En se positionnant sur plusieurs circonscriptions « gagnables » de la capitale, La France insoumise s’assure d’être en position de force à gauche au moment où le PS d’Anne Hidalgo est à la peine. Une première étape clé d’implantation avant les municipales de 2026.

La salle Olympe-de-Gouges déborde de monde et les « on va gagner ! » lancés à l’intérieur autant qu’à l’extérieur résonnent dans tout le quartier. C’est dans la 6e circonscription de Paris, à cheval sur le XIe et le XXe arrondissement, où se présente son ex-directrice de la communication, Sophia Chikirou, que Jean-Luc Mélenchon a choisi de tenir son unique grand meeting de campagne.

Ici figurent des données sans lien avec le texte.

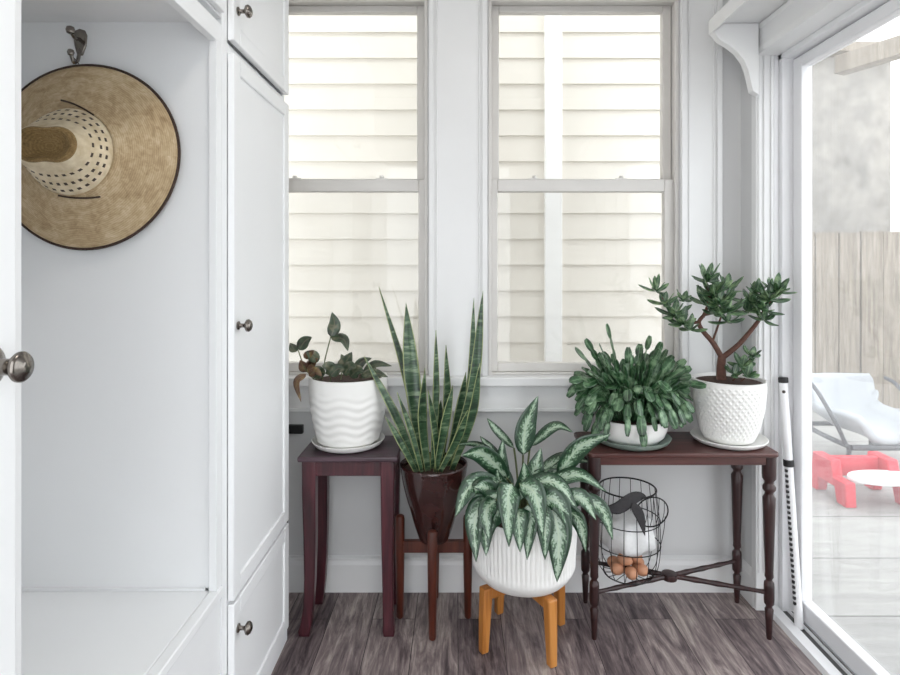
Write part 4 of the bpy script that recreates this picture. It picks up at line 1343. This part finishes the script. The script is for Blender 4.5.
obj('corner_board', bm, 'white_trim', nh)
bm = bm_new(); box(bm, SX0, SX1, YS + 0.02, YS + 0.8, -0.1, z0 + 34 * pitch)
obj('house_body', bm, 'siding', nh)
bm = bm_new(); zt = z0 + 34 * pitch; prism(bm, [(YS - 0.45, zt), (YS - 0.45, zt + 0.12), (YS + 0.9, zt + 0.75), (YS + 0.9, zt)], 'X', SX0 - 0.2, SX1 + 0.2)
obj('shade_roof_eave', bm, 'white_trim', nh)  # unseen overhang on the heightened wall, added to shade the siding

# fence beyond the patio
YF = 5.2
fn = thing('board_fence', (4.0, YF, -0.03), 'weathered grey fence of vertical boards beyond the patio', 'fence')
bm = bm_new()
rf = random.Random(3)
x = 2.0
while x < 7.0:
    w = rf.uniform(0.19, 0.24)
    dy = rf.uniform(-0.008, 0.008)
    box(bm, x, x + w - 0.012, YF + dy, YF + 0.022 + dy, -0.03, 1.56 + rf.uniform(-0.02, 0.015))
    x += w
obj('boards', bm, 'fence', fn, flat=True)
bm = bm_new(); box(bm, 2.0, 7.0, YF + 0.03, YF + 0.07, 0.3, 0.39); box(bm, 2.0, 7.0, YF + 0.03, YF + 0.07, 1.2, 1.29)
obj('rail', bm, 'fence', fn)
# mottled outbuilding behind the fence
sh2 = thing('outbuilding', (3.8, 6.4, -0.03), 'mottled grey outbuilding wall rising behind the fence', 'building')
bm = bm_new(); box(bm, 2.4, 4.75, 6.3, 7.6, -0.03, 3.55)
obj('wall', bm, 'shed', sh2, flat=True)
bm = bm_new(); box(bm, 2.2, 4.85, 6.1, 7.7, 3.55, 3.65)
obj('roof', bm, 'fence', sh2, flat=True)
# weathered beam of the porch above, running out from the house corner
bd = Vector((0.14, -0.30, 0)).normalized()
bm = bm_new(); box(bm, -0.045, 0.045, 0, 2.3, 2.395, 2.50, Matrix.Translation((2.27, 3.42, 0)) @ Matrix.Rotation(math.atan2(-bd.x, bd.y), 4, 'Z'))
tag(obj('porch_beam', bm, 'fence', None, bevel=0.004, at=(2.27, 3.42, 2.4)), 'weathered wooden porch beam across the top of the sliding glass', 'beam')
pe = Vector((2.27, 3.42, 0)) + bd * 2.2
bm = bm_new(); box(bm, pe.x - 0.045, pe.x + 0.045, pe.y - 0.045, pe.y + 0.045, -0.03, 2.395)
tag(obj('porch_post', bm, 'fence', None, bevel=0.004, at=(pe.x, pe.y, -0.03)), 'weathered post carrying the near end of the porch beam outside', 'post')

# patio chair
YCH = 3.78
pcx = P(858, 430, YCH).x
pch = thing('patio_chair', (pcx, YCH, -0.03), 'low pale cushioned patio chair with dark metal frame outside by the fence', 'chair')
w2 = 0.225
bm = bm_new()
rows = []
prof2 = [(-0.27, 0.16, 0.62), (-0.24, 0.20, 0.74), (-0.12, 0.205, 0.88), (0.04, 0.20, 0.98), (0.14, 0.22, 1.02), (0.20, 0.28, 1.05), (0.24, 0.38, 1.08), (0.265, 0.46, 1.08), (0.28, 0.498, 1.0)]
for y, z, ws in prof2:
    row = []
    for i in range(11):
        u = -1 + 2 * i / 10
        lift = 0.12 * abs(u) ** 3 * (1 if z < 0.3 else 0.1)
        row.append(bm.verts.new((pcx + u * w2 * ws, YCH + y - 0.06 * abs(u) ** 2 * (1 if z > 0.25 else 0), z + lift)))
    rows.append(row)
for a_, b_ in zip(rows, rows[1:]):
    for i in range(10):
        bm.faces.new((a_[i], a_[i + 1], b_[i + 1], b_[i]))
obj('shell', bm, 'chair_cushion', pch, solid=0.05, angle=80)
bm = bm_new()
for sx in (-1, 1):
    tube(bm, smooth([(pcx + sx * 0.23, YCH - 0.27, 0.145), (pcx + sx * 0.24, YCH, 0.150), (pcx + sx * 0.23, YCH + 0.22, 0.16)], 6), 0.016, 8)
tube(bm, [(pcx - 0.23, YCH - 0.27, 0.145), (pcx + 0.23, YCH - 0.27, 0.145)], 0.018, 8)
tube(bm, [(pcx - 0.23, YCH + 0.22, 0.16), (pcx + 0.23, YCH + 0.22, 0.16)], 0.016, 8)
obj('seat_frame', bm, 'frame_veiled', pch)
for sx in (-1, 1):
    for yy, zz in ((-0.25, 0.145), (0.20, 0.158)):
        bm = bm_new(); tube(bm, [(pcx + sx * 0.23, YCH + yy, zz), (pcx + sx * 0.245, YCH + yy * 1.1, -0.03)], 0.014, 8)
        obj('leg', bm, 'frame_veiled', pch)
for sx in (-1, 1):
    bm = bm_new(); tube(bm, smooth([(pcx + sx * 0.235, YCH - 0.23, 0.15), (pcx + sx * 0.28, YCH - 0.20, 0.28), (pcx + sx * 0.28, YCH + 0.02, 0.46), (pcx + sx * 0.30, YCH + 0.16, 0.49)], 6), 0.013, 8)
    obj('arm', bm, 'frame_veiled', pch)

# red play table with white tray
YR = 3.18
rx0 = P(829, 0, YR).x; rx1 = P(897, 0, YR).x
rt = thing('play_table', ((rx0 + rx1) / 2, YR, -0.03), 'low red plastic play table with white oval top outside the glass', 'table')
ztop = 0.185
for xx in (rx0, rx1 - 0.06):
    bm = bm_new()
    prism(bm, [(YR - 0.14, -0.03), (YR - 0.06, -0.03), (YR - 0.04, 0.05), (YR + 0.09, 0.05), (YR + 0.11, -0.03), (YR + 0.18, -0.03), (YR + 0.15, ztop), (YR - 0.01, ztop), (YR - 0.03, 0.10), (YR - 0.13, 0.10)], 'X', xx, xx + 0.06)
    obj('side_panel', bm, 'red', rt, bevel=0.008)
bm = bm_new(); box(bm, rx0 + 0.055, rx1 - 0.055, YR + 0.06, YR + 0.10, 0.07, ztop - 0.008)
obj('back_panel', bm, 'red', rt, bevel=0.006)
bm = bm_new()
prism(bm, [((rx0 + rx1) / 2 + 0.05 + 0.19 * math.cos(t), YR - 0.09 + 0.095 * math.sin(t)) for t in [2 * PI * i / 36 for i in range(36)]], 'Z', 0.101, 0.128)
obj('tray', bm, 'white_plastic', rt, bevel=0.008, label='white oval tray top')

# ================================================================== LIGHT
w = bpy.data.worlds.new('overcast_sky')
SC.world = w
w.use_nodes = True
bg = w.node_tree.nodes['Background']
bg.inputs['Color'].default_value = (0.93, 0.97, 1.0, 1)
bg.inputs['Strength'].default_value = 1.25

# fill lamp added out of view to brighten the room
cl = thing('added_fill_lamp', (0.1, 0.75, ZC), 'round frosted fill lamp added above the view', 'lamp')
bm = bm_new(); lathe(bm, [(0.17, -0.03), (0.17, 0.0)], (0.1, 0.75, ZC), 40)
obj('fill_lamp_base', bm, 'nickel', cl)
bm = bm_new(); lathe(bm, [(0.004, -0.10), (0.08, -0.095), (0.13, -0.07), (0.16, -0.031)], (0.1, 0.75, ZC), 40, cap1=False)
mm, nt, b = new_mat('fill_lamp_glass')
b.inputs['Base Color'].default_value = srgb(250, 246, 238)
b.inputs['Emission Color'].default_value = (1.0, 0.95, 0.88, 1)
b.inputs['Emission Strength'].default_value = 8.5
obj('fill_lamp_bowl', bm, mm, cl)

# ================================================================== CAMERA
cam = bpy.data.cameras.new('camera')
co = bpy.data.objects.new('camera', cam)
COL.objects.link(co)
co.location = (0, 0, CH)
co.rotation_euler = (R(90), 0, 0)
cam.sensor_width = 36.0
cam.lens = F / 900 * 36.0
cam.shift_x = -(VX - 450) / 900
cam.shift_y = -(337.5 - VY) / 900
cam.clip_start = 0.02
SC.camera = co
SC.view_settings.view_transform = 'Standard'
SC.view_settings.look = 'None'
SC.view_settings.exposure = 1.42
SC.view_settings.gamma = 1.0
SC.view_settings.use_curve_mapping = False
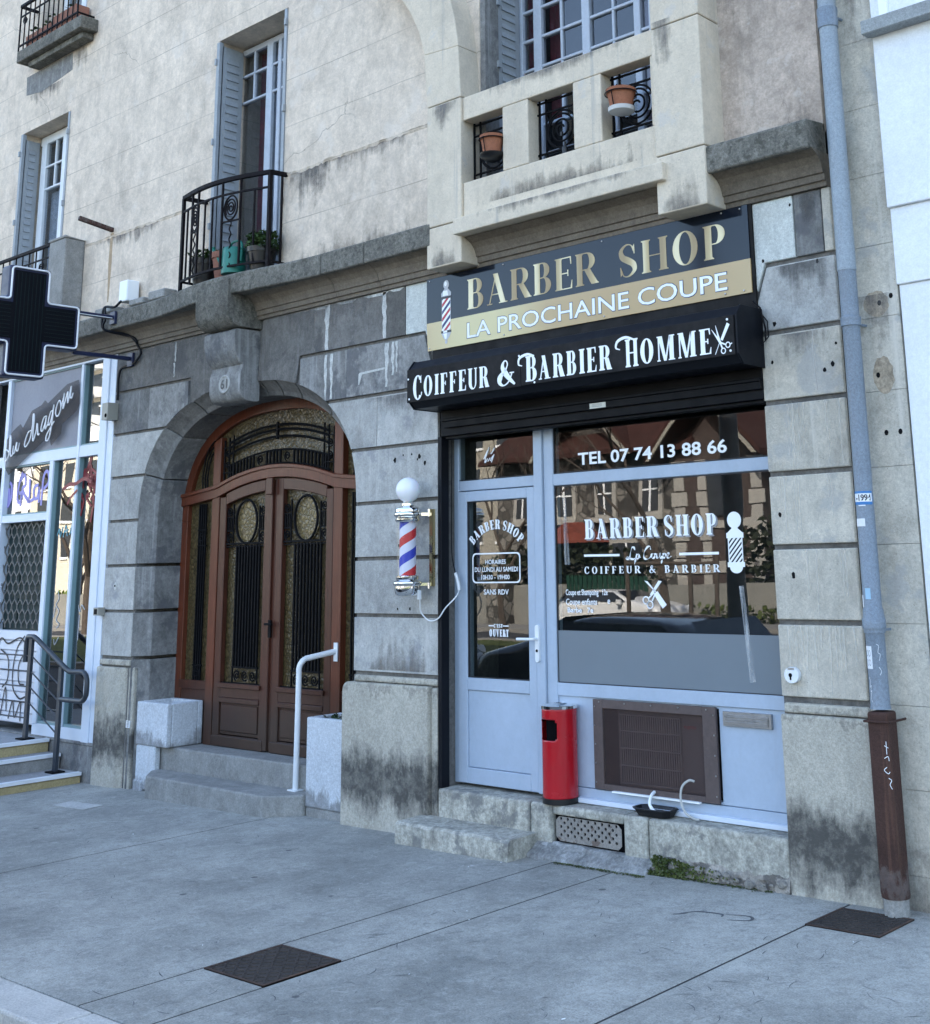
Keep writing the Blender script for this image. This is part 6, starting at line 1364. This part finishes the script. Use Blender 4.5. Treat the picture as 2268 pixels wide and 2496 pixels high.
# paper notice and small plates on the left pier
k=MB(); k.box(-6.57,-6.51,.008,.0195,.30,.36); k.m=1
for z in (.345,.332,.32,.31): k.box(-6.56,-6.52,.0075,.0079,z-.002,z+.002)
k=MB(); k.box(-6.545,-6.485,.010,.0185,.39,.45); k.m=1
for z in (.44,.428,.416,.404): k.box(-6.535,-6.495,.0095,.0099,z-.002,z+.002)
T_('paper_notice',k,[m_wplast,m_grey],'small white notice stuck on the corner of the left stone pier','notice',(-6.51,.01,.42))
k=MB(); k.prism([(-6.86,1.60),(-6.83,1.63),(-6.80,1.60),(-6.81,1.565),(-6.84,1.56)],-.004,.0); k.m=1; k.lathe([(.01,0),(.01,.003)],(-6.832,-.004,1.595),10,'y'); k.build('plugged_hole',[m_drip,m_dark],B)
rnd=random.Random(31)
for x,z in ((-2.95,2.50),(-2.86,2.50),(-2.80,2.46),(-2.78,2.48),(-3.04,2.47),(-2.72,2.43),(-2.99,1.86),(-2.92,1.75),(-2.98,1.62),(-2.93,1.60),(-3.0,1.42),(-2.87,1.42),(.17,2.80),(.50,2.72),(.55,2.75),(.16,2.28),(.40,2.22),(.16,1.95),(.22,1.62),(.58,2.86),(.20,3.02),(.50,3.34),(.15,3.40),(.35,3.70)):
    r=rnd.uniform(.006,.014); hl=MB(); hl.prism([(x+r*(1+rnd.uniform(-.3,.3))*math.cos(a),z+1.4*r*(1+rnd.uniform(-.3,.3))*math.sin(a)) for a in [k*PI/4 for k in range(8)]],-.0012,.002); hl.build('drill_hole',m_iron,B)
for x,z in ((.84,3.05),(.80,2.66),(.82,2.35),(.90,2.35),(.91,3.08)): r=.012; hl=MB(); hl.prism([(x+r*math.cos(a),z+r*1.3*math.sin(a)) for a in [k*PI/4 for k in range(8)]],.0288,.032); hl.build('drill_hole',m_iron,B)
m_ochre=surf('ochre_patch',(.42,.35,.26),.15,9,.9,mottle=(14,.7,1.2))
for cx,cz,rx,rz in ((.82,3.05,.075,.07),(.83,2.66,.06,.10)):
    pt=MB(); pt.prism([(cx+rx*(1+.25*mnoise.noise(Vector((k,cx*9,1))))*math.cos(2*PI*k/18),cz+rz*(1+.25*mnoise.noise(Vector((k*.7,cx,4))))*math.sin(2*PI*k/18)) for k in range(18)],.0292,.032); pt.build('mortar_patch',m_ochre,B)
# ------------------------------------------------------------------ flower pots and watering can
def pot(name,label,c,r,h,mat,group,rim=True,soil=True,taper=.72):
    t=thing(name,label,'flower pot',c,group); b=MB()
    pr=[(r*taper,0),(r*.93,h*.78),(r,h*.78),(r*1.03,h),(r*.92,h),(r*.86,h*.8),(.001,h*.8)] if rim else [(r*taper,0),(r,h),(r*.93,h),(r*.88,h*.85),(.001,h*.85)]
    b.lathe(pr,c,24); b.build('pot_shell',mat,t)
    return t
gp='flower pots in the loggia grilles'
def hoop(t,c,r,h):
    b=MB(); x,y_,z=c; b.tube([(x+(r+.008)*math.cos(2*PI*k/24),y_+(r+.008)*math.sin(2*PI*k/24),z+h*.80) for k in range(24)],.004,5,True)
    b.tube([(x,y_-r*.78,z-.02),(x,y_-r-.006,z+h*.8),(x,y_-r*.4,z+h+.03)],.0035,5); b.tube([(x-r,y_,z+h*.8),(x-r*.7,y_+.05,z-.02),(x-.02,y_+.1,z-.03)],.0035,5)
    b.build('wire_holder',m_iron,t)
c=(-1.84,-.19,4.485); t=pot('flower_pot','terracotta pot with black saucer hanging in the left balustrade opening',c,.085,.13,m_terra,gp); hoop(t,c,.085,.13)
b=MB(); b.lathe([(.05,-.045),(.085,-.02),(.09,-.001),(.08,-.001)],c,20); b.build('saucer',m_tray,t)
c=(-.685,-.21,4.505); t=pot('flower_pot','larger terracotta pot on a white saucer in the right balustrade opening',c,.095,.125,m_terra,gp); hoop(t,c,.095,.125)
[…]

Onze jours avant le premier tour des élections législatives, la campagne de « troisième tour » qui se déploie, ce mercredi 1er juin, dans cette salle de l’Est parisien, fait furieusement penser à la campagne présidentielle. Au milieu des candidats de la Nouvelle Union populaire écologiste et sociale (Nupes), assis en arc de cercle sur la scène, le chef de file de La France insoumise (LFI) arrive sous une standing ovation.

Derrière le pupitre, Jean-Luc Mélenchon passe en revue, pendant une heure et demie, les thématiques du moment : l’union « historique » de la gauche, la « victoire à portée de main », le blocage des prix de l’énergie, le glyphosate dans les rivières, la retraite à 60 ans, le néolibéralisme d’Emmanuel Macron, la politique sécuritaire de Gérald Darmanin, la dette, l’hôpital à bout de souffle…

« Je ne vous dis pas que nous allons créer un paradis du jour au lendemain, mais nous allons faire cesser l’enfer ! », lance-t-il sous les hourras. Un vrai discours de politique générale pour celui qui ambitionne d’être propulsé à Matignon le 19 juin prochain, mais dans lequel pas un mot ne sera prononcé sur Paris.

Pourtant, les ambitions nationales ne sauraient masquer les velléités locales de LFI. Alors qu’en 2017 La République en marche (LREM) avait fait une razzia sur la capitale, emportant 12 des 18 circonscriptions et laissant la gauche à l’os – avec deux députées, l’Insoumise Danièle Obono dans le XVIIIe arrondissement et la socialiste George Pau-Langevin dans le XXe –, l’heure est désormais à la reconquête.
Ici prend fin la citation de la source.